[DESCRIPTION OF THE TASK]
Extract the complete data exactly as given.

[DATA BLOCK]
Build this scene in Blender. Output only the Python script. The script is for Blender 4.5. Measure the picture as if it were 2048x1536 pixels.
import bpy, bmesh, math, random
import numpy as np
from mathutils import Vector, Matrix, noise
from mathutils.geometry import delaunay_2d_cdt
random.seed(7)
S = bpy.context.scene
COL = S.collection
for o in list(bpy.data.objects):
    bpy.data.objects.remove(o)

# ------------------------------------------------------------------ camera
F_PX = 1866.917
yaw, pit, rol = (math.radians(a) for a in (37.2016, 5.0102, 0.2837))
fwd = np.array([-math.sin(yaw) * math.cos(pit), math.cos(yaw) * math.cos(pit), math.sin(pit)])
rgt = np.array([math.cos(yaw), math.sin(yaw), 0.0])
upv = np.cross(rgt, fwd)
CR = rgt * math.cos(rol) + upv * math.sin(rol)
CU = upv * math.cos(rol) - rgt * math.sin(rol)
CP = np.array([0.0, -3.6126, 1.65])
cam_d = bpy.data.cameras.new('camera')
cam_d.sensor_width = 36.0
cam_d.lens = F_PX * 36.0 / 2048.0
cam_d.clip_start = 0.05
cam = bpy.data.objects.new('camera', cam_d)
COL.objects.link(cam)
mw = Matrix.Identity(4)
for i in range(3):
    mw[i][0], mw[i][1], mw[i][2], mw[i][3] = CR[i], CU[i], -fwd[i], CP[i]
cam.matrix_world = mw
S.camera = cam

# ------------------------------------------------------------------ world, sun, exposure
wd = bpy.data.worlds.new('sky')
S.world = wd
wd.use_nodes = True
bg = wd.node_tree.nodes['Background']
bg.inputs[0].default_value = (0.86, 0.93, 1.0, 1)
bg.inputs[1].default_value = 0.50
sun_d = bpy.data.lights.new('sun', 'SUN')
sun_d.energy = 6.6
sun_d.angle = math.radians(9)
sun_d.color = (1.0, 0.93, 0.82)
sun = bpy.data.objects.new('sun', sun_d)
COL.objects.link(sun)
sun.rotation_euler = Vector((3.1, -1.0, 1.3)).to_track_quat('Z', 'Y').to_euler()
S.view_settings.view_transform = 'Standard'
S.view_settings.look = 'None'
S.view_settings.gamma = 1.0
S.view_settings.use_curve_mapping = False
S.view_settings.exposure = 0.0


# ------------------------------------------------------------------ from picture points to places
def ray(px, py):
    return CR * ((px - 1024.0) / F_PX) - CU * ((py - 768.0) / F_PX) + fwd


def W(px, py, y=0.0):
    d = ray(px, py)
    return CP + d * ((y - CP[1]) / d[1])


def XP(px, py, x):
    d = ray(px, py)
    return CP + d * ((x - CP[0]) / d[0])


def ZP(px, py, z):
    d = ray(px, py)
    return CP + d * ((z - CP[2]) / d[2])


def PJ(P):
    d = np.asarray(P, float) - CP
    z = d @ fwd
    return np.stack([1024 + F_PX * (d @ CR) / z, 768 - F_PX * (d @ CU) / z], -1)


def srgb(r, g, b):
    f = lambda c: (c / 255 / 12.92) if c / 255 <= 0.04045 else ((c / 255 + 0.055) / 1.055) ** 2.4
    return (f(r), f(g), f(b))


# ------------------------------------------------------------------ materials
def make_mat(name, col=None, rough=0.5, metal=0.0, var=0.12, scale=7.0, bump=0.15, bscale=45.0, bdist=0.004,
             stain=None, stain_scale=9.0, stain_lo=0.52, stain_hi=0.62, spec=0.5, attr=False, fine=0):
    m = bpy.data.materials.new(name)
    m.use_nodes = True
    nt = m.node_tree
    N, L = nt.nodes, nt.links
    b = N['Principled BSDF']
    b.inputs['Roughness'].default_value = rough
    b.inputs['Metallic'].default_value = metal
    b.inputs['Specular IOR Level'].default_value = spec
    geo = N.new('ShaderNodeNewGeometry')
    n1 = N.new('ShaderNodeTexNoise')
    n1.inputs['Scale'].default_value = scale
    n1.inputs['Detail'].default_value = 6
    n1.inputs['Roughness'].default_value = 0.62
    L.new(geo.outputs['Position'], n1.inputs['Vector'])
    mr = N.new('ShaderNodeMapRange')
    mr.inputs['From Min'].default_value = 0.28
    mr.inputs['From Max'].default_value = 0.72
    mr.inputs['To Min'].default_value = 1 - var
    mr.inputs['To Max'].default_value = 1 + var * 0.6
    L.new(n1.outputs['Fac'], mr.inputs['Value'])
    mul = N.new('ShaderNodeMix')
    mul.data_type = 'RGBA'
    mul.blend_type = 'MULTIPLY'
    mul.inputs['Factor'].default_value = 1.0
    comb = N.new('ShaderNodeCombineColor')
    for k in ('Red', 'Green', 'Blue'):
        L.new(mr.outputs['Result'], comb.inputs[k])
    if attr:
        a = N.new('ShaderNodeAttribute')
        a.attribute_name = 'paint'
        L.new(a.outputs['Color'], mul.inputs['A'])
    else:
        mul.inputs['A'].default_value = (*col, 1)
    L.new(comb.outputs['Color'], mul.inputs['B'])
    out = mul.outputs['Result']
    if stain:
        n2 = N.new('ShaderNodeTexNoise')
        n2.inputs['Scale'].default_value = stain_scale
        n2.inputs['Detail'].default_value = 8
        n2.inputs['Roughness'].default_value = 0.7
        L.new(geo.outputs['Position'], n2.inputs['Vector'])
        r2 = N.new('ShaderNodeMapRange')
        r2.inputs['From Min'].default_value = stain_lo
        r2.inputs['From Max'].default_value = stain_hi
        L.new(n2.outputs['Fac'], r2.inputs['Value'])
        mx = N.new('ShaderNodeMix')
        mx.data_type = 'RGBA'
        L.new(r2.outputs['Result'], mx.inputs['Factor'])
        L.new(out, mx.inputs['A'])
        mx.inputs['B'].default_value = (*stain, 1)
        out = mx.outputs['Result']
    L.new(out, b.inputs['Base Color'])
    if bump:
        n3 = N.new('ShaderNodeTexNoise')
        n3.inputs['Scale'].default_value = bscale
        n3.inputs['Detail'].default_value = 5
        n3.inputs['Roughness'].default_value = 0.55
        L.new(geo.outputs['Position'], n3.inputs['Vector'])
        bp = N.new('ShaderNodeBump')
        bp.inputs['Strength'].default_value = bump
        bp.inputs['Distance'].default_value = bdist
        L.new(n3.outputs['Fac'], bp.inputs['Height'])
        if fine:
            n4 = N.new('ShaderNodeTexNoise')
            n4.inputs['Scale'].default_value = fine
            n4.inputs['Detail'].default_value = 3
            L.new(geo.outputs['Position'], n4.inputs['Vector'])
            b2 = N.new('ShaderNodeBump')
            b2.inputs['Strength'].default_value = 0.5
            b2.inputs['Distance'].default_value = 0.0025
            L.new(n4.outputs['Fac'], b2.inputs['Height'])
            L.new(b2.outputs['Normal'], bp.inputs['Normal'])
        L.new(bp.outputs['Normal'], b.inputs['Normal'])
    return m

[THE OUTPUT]
Build this scene in Blender. Output only the Python script. The script is for Blender 4.5. Measure the picture as if it were 2048x1536 pixels.
import bpy, bmesh, math, random
import numpy as np
from mathutils import Vector, Matrix, noise
from mathutils.geometry import delaunay_2d_cdt
random.seed(7)
S = bpy.context.scene
COL = S.collection
for o in list(bpy.data.objects):
    bpy.data.objects.remove(o)

# ------------------------------------------------------------------ camera
F_PX = 1866.917
yaw, pit, rol = (math.radians(a) for a in (37.2016, 5.0102, 0.2837))
fwd = np.array([-math.sin(yaw) * math.cos(pit), math.cos(yaw) * math.cos(pit), math.sin(pit)])
rgt = np.array([math.cos(yaw), math.sin(yaw), 0.0])
upv = np.cross(rgt, fwd)
CR = rgt * math.cos(rol) + upv * math.sin(rol)
CU = upv * math.cos(rol) - rgt * math.sin(rol)
CP = np.array([0.0, -3.6126, 1.65])
cam_d = bpy.data.cameras.new('camera')
cam_d.sensor_width = 36.0
cam_d.lens = F_PX * 36.0 / 2048.0
cam_d.clip_start = 0.05
cam = bpy.data.objects.new('camera', cam_d)
COL.objects.link(cam)
mw = Matrix.Identity(4)
for i in range(3):
    mw[i][0], mw[i][1], mw[i][2], mw[i][3] = CR[i], CU[i], -fwd[i], CP[i]
cam.matrix_world = mw
S.camera = cam

# ------------------------------------------------------------------ world, sun, exposure
wd = bpy.data.worlds.new('sky')
S.world = wd
wd.use_nodes = True
bg = wd.node_tree.nodes['Background']
bg.inputs[0].default_value = (0.86, 0.93, 1.0, 1)
bg.inputs[1].default_value = 0.50
sun_d = bpy.data.lights.new('sun', 'SUN')
sun_d.energy = 6.6
sun_d.angle = math.radians(9)
sun_d.color = (1.0, 0.93, 0.82)
sun = bpy.data.objects.new('sun', sun_d)
COL.objects.link(sun)
sun.rotation_euler = Vector((3.1, -1.0, 1.3)).to_track_quat('Z', 'Y').to_euler()
S.view_settings.view_transform = 'Standard'
S.view_settings.look = 'None'
S.view_settings.gamma = 1.0
S.view_settings.use_curve_mapping = False
S.view_settings.exposure = 0.0


# ------------------------------------------------------------------ from picture points to places
def ray(px, py):
    return CR * ((px - 1024.0) / F_PX) - CU * ((py - 768.0) / F_PX) + fwd


def W(px, py, y=0.0):
    d = ray(px, py)
    return CP + d * ((y - CP[1]) / d[1])


def XP(px, py, x):
    d = ray(px, py)
    return CP + d * ((x - CP[0]) / d[0])


def ZP(px, py, z):
    d = ray(px, py)
    return CP + d * ((z - CP[2]) / d[2])


def PJ(P):
    d = np.asarray(P, float) - CP
    z = d @ fwd
    return np.stack([1024 + F_PX * (d @ CR) / z, 768 - F_PX * (d @ CU) / z], -1)


def srgb(r, g, b):
    f = lambda c: (c / 255 / 12.92) if c / 255 <= 0.04045 else ((c / 255 + 0.055) / 1.055) ** 2.4
    return (f(r), f(g), f(b))


# ------------------------------------------------------------------ materials
def make_mat(name, col=None, rough=0.5, metal=0.0, var=0.12, scale=7.0, bump=0.15, bscale=45.0, bdist=0.004,
             stain=None, stain_scale=9.0, stain_lo=0.52, stain_hi=0.62, spec=0.5, attr=False, fine=0):
    m = bpy.data.materials.new(name)
    m.use_nodes = True
    nt = m.node_tree
    N, L = nt.nodes, nt.links
    b = N['Principled BSDF']
    b.inputs['Roughness'].default_value = rough
    b.inputs['Metallic'].default_value = metal
    b.inputs['Specular IOR Level'].default_value = spec
    geo = N.new('ShaderNodeNewGeometry')
    n1 = N.new('ShaderNodeTexNoise')
    n1.inputs['Scale'].default_value = scale
    n1.inputs['Detail'].default_value = 6
    n1.inputs['Roughness'].default_value = 0.62
    L.new(geo.outputs['Position'], n1.inputs['Vector'])
    mr = N.new('ShaderNodeMapRange')
    mr.inputs['From Min'].default_value = 0.28
    mr.inputs['From Max'].default_value = 0.72
    mr.inputs['To Min'].default_value = 1 - var
    mr.inputs['To Max'].default_value = 1 + var * 0.6
    L.new(n1.outputs['Fac'], mr.inputs['Value'])
    mul = N.new('ShaderNodeMix')
    mul.data_type = 'RGBA'
    mul.blend_type = 'MULTIPLY'
    mul.inputs['Factor'].default_value = 1.0
    comb = N.new('ShaderNodeCombineColor')
    for k in ('Red', 'Green', 'Blue'):
        L.new(mr.outputs['Result'], comb.inputs[k])
    if attr:
        a = N.new('ShaderNodeAttribute')
        a.attribute_name = 'paint'
        L.new(a.outputs['Color'], mul.inputs['A'])
    else:
        mul.inputs['A'].default_value = (*col, 1)
    L.new(comb.outputs['Color'], mul.inputs['B'])
    out = mul.outputs['Result']
    if stain:
        n2 = N.new('ShaderNodeTexNoise')
        n2.inputs['Scale'].default_value = stain_scale
        n2.inputs['Detail'].default_value = 8
        n2.inputs['Roughness'].default_value = 0.7
        L.new(geo.outputs['Position'], n2.inputs['Vector'])
        r2 = N.new('ShaderNodeMapRange')
        r2.inputs['From Min'].default_value = stain_lo
        r2.inputs['From Max'].default_value = stain_hi
        L.new(n2.outputs['Fac'], r2.inputs['Value'])
        mx = N.new('ShaderNodeMix')
        mx.data_type = 'RGBA'
        L.new(r2.outputs['Result'], mx.inputs['Factor'])
        L.new(out, mx.inputs['A'])
        mx.inputs['B'].default_value = (*stain, 1)
        out = mx.outputs['Result']
    L.new(out, b.inputs['Base Color'])
    if bump:
        n3 = N.new('ShaderNodeTexNoise')
        n3.inputs['Scale'].default_value = bscale
        n3.inputs['Detail'].default_value = 5
        n3.inputs['Roughness'].default_value = 0.55
        L.new(geo.outputs['Position'], n3.inputs['Vector'])
        bp = N.new('ShaderNodeBump')
        bp.inputs['Strength'].default_value = bump
        bp.inputs['Distance'].default_value = bdist
        L.new(n3.outputs['Fac'], bp.inputs['Height'])
        if fine:
            n4 = N.new('ShaderNodeTexNoise')
            n4.inputs['Scale'].default_value = fine
            n4.inputs['Detail'].default_value = 3
            L.new(geo.outputs['Position'], n4.inputs['Vector'])
            b2 = N.new('ShaderNodeBump')
            b2.inputs['Strength'].default_value = 0.5
            b2.inputs['Distance'].default_value = 0.0025
            L.new(n4.outputs['Fac'], b2.inputs['Height'])
            L.new(b2.outputs['Normal'], bp.inputs['Normal'])
        L.new(bp.outputs['Normal'], b.inputs['Normal'])
    return m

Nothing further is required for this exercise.